The study of sound and music can be said to have begun nearly 2,500 years ago, with the famous Greek scientist, Pythagoras, who made observations regarding the sounds of notes plucked on a simple lyre with strings at different lengths and tensions.

In ancient Greek or Roman times, stringed instruments, such as the lyre or harp, were plucked or strummed. was not until 3000 B.C. that the first true stringed instrument played with a bow appeared - the ravanastron, an instrument still played in India today.

Other early bowed instruments included the Indian-Arab rebab, which was brought into Europe in the thirteenth century, about the time of the Crusades, probably via Spain.

(In France and other parts of Europe, it was called the rebec.) The crwth or crwd, was played in Brittany before the Moorish invasions.
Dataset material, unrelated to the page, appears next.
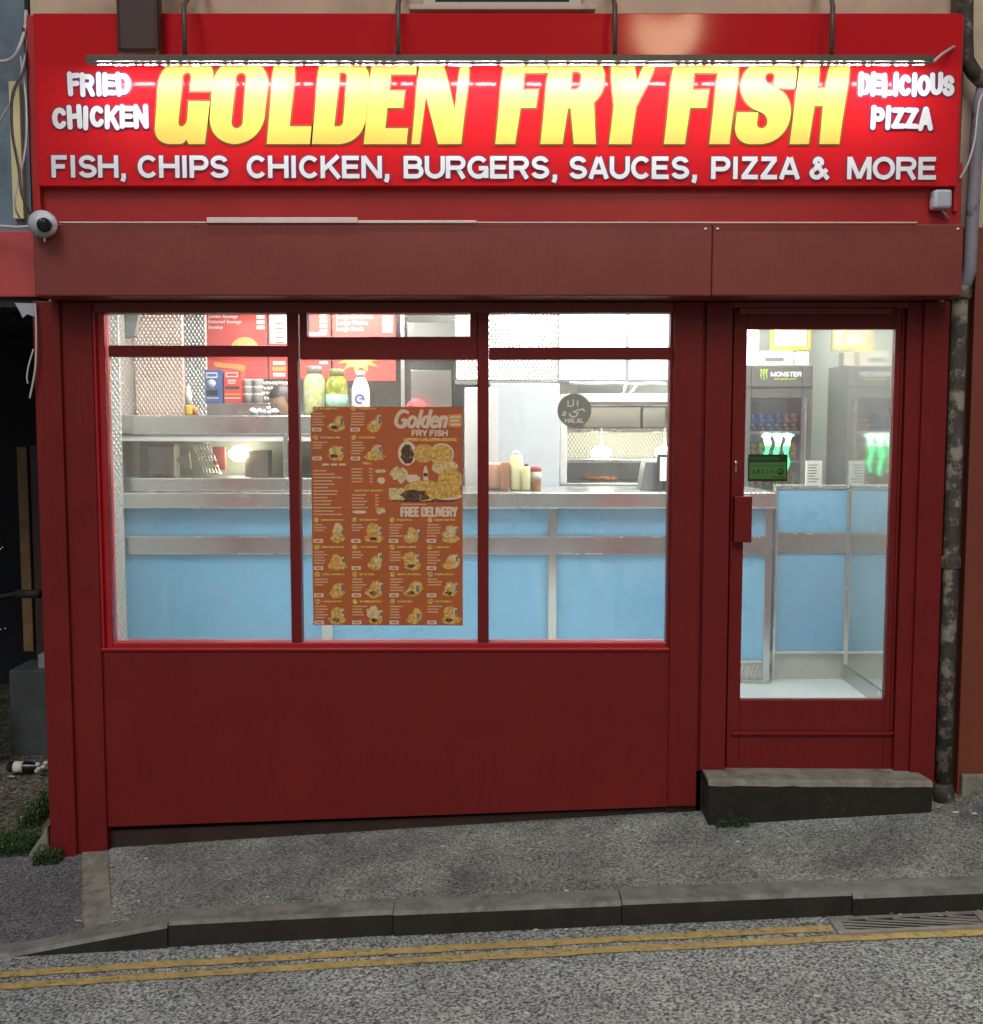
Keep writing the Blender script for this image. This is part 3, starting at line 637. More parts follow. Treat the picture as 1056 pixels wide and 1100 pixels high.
# door
door = MB(); Yd = .03; L0, L1 = X(784, 600, Yd), X(965.5, 600, Yd); gl0, gl1 = X(799, 552, Yd), X(956.5, 552, Yd); gzt, gzb = Z(353.5, Yd), Z(752, Yd); dzb, dzt = Z(826.5, Yd), Z(330, Yd)
door.box(L0, gl0, Yd, Yd + .045, dzb, dzt, M['red']); door.box(gl1, L1, Yd, Yd + .045, dzb, dzt, M['red']); door.box(gl0, gl1, Yd, Yd + .045, gzt, dzt, M['red']); door.box(gl0, gl1, Yd, Yd + .045, dzb, gzb, M['red'])
dr = part('door', door, shop, .003)
mb = MB(); mb.box(gl0, gl1, .05, .056, gzb, gzt, M['shopglass']); part('door_pane', mb, dr)
mb = MB(); bz = Z(787, Yd); mb.box(X(785, 787, Yd), X(961, 787, Yd), Yd - .018, Yd - .0005, bz - .008, bz + .006, M['red']); mb.box(gl1 + .025, gl1 + .036, Yd - .010, Yd - .0005, bz + .01, dzt - .02, M['red']); part('door_bead', mb, dr, .003)
mb = MB(); mb.box(X(793, 334, Yd), X(955, 334, Yd), Yd - .03, Yd - .0005, Z(338, Yd), Z(331, Yd), M['header']); part('weather_bar', mb, dr, .004)
mb = MB(); mb.pbox(789, 533, 808, 583, Yd - .05, .049, M['red']); part('lock_box', mb, dr, .005)
mb = MB(); kx, kz = X(790.5, 497, Yd), Z(497, Yd); mb.lathe((kx, Yd, kz), [(.010, -.001), (.010, .006), (.007, .009)], M['steel2'], 12, 'Y'); mb.box(kx - .004, kx + .004, Yd - .006, Yd - .0004, kz - .045, kz - .012, M['steel2']); part('keyhole', mb, dr)
# ceiling lights inside; the last is added, unseen, to brighten the fridge side
for i, (lx, ly) in enumerate(((-1.1, 1.0), (1.35, 1.0), (-1.0, 2.55), (.75, 2.4), (1.75, 2.25))):
    L = thing('ceiling_light', (lx, ly, CEZ - .05), 'lit white panel on the shop ceiling', 'ceiling light', 'lit ceiling panels inside the shop')
    mb = MB(); mb.box(lx - .33, lx + .33, ly - .33, ly + .33, CEZ - .03, CEZ - .001, M['whitepl']); part('lamp_frame', mb, L)
    mb = MB(); mb.box(lx - .3, lx + .3, ly - .3, ly + .3, CEZ - .04, CEZ - .031, M['ceil_lamp']); part('lamp_diffuser', mb, L)

# ------------------------------------------------------------------ the sign
SY = -.17
sx0, sx1, sz0, sz1 = X(38, 110, SY), X(1031, 110, SY), Z(200, SY), Z(14, SY)
sign = thing('shop_sign', ((sx0 + sx1) / 2, SY, sz0), 'long red shop sign with big yellow lettering above the window', 'shop sign')
mb = MB(); mb.box(sx0, sx1, SY, -.045, sz0, sz1, M['redsign']); part('sign_panel', mb, sign, .004)
mb = MB(); mb.box(sx0 - .035, sx0 - .001, -.15, .04, sz0 - .13, sz1, M['redfas']); part('sign_return', mb, sign, .003); mb = MB(); mb.box(sx1 + .001, sx1 + .02, -.14, .04, sz0 - .1, sz1, M['redfas']); part('sign_return', mb, sign, .003)
def px2(u, v): return (X(u, 110, SY), Z(155 - v, SY))
def big(P, holes=()):
    f = lambda c: [px2(u + .107 * v, v) for u, v in rounded(c)]
    return [f(P)] + [f(h) for h in holes]
H_ = 93
LET = [
 big([(164, 0, 26), (196, 0, 8), (199, 5), (202, 0), (219.5, 0), (221, 46), (198, 46), (198, 26, 0), (196, 19, 8), (189, 19, 6), (189, 77, 6), (199, 77, 6), (199, 57), (222, 57), (222, H_, 26), (164, H_, 26)]),
 big([(222, 0, 27), (281, 0, 27), (281, H_, 27), (222, H_, 27)], [[(246, 17, 11), (246, 77, 11), (258, 77, 11), (258, 17, 11)]]),
 big([(286, 0), (332.5, 0), (332.5, 19), (309, 19), (309, H_), (286, H_)]),
 big([(334.5, 0), (390, 0, 24), (390, H_, 24), (334.5, H_)], [[(357, 19), (357, 77), (366, 77, 8), (366, 19, 8)]]),
 big([(390.5, 0), (436.5, 0), (436.5, 17), (412, 17), (412, 39), (428.5, 39), (428.5, 57), (412, 57), (412, 75), (439, 75), (439, H_), (390.5, H_)]),
 big([(441.8, 0), (451, 0), (452, 52), (470.5, 0), (495.5, 0), (495.5, H_), (486, H_), (484.5, 37), (465, H_), (441.8, H_)]),
 big([(532, 0), (553.5, 0), (555, 39), (571.5, 39), (571.5, 58), (555, 58), (555, 76.5), (580, 76.5), (580, H_), (532, H_)]),
 big([(580.6, 0), (604.5, 0), (606, 38.5), (609, 38.5), (616.5, 0), (640.5, 0), (633, 44.5), (641, 55, 8), (641, H_, 20), (580.6, H_)], [[(606, 58), (606, 78), (617, 78, 6), (617, 58, 6)]]),
 big([(654.5, 0), (678.4, 0), (679, 40), (698, H_), (683.5, H_), (676.8, 66), (670, H_), (645, H_), (655, 41)]),
 big([(713.6, 0), (736.3, 0), (737, 39), (754.5, 39), (754.5, 58), (737, 58), (737, 76.5), (762, 76.5), (762, H_), (713.6, H_)]),
 big([(762.4, 0), (784, 0), (784, H_), (762.4, H_)]),
 big([(788, 34), (788, 0, 26), (846, 0, 26), (846, 52, 22), (813, 66, 10), (813, 77, 5), (824, 77, 5), (824, 60), (847, 60), (847, H_, 26), (789, H_, 26), (789, 44, 20), (822, 31, 10), (822, 17, 5), (811, 17, 5), (811, 34)]),
 big([(849, 0), (869.5, 0), (870.5, 41), (879.5, 41), (881, 0), (902.5, 0), (903, H_), (881, H_), (880, 60), (871, 60), (871, H_), (849, H_)]),
]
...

This stringed instrument actually had a tailpiece, sound holes, and was held like a violin.

In the nearly two thousand years that followed, the forerunners of the violin evolved rather slowly. Many of the earliest violins were structural amalgams of various stringed precursors, such as the rebec, lira da braccio, and Renaissance fiddle.

The full ancestry of the violin is unclear. In particular, it remains a mystery as to what individual or group brought forth the violin in its final form. It has even been conjectured that the great

Florentine genius, Leonardo da Vinci (b.1451 - d.1519)may have contributed seminal concepts regarding its form and mathematical proportions. Suffice to say that by the early 1500's, a form of the violin emerged which, in its shape, basic dimensions, and final details, has remained fundamentally unchanged for nearly 400 years.

Prior to around 1600, the violin remained a rather minor instrument, used by what was regarded as a lower class, for their dance music. Archangelo Corelli (b.1653 - d.1713), a violinist as well as teacher and noted Baroque composer, may have been a significant early influence in popularizing the violin.

As the violin has inspired changes in music, changes in music have also led to certain alterations in the violin. Evolving performance requirements eventually imposed further changes on the violin; composers were writing music that increased technical demands on the performer in both range and power. The virtuosic compositions that were the hallmarks of nineteenth-century violin literature, would not have been possible on the original instruments made by Antonio Stradivari. Violin makers, such as Jean-Baptiste Vuillaume and firms like Hill, were called upon to literally disassemble and rebuild a majority of the pre-existing instruments. Adaptations included lengthening the neck and changing its angle, a longer bass bar, and new types of bridges and strings. These changes eventually resulted in the emergence of the modern violin, and contributed to its rise to prominence as "the king of instruments".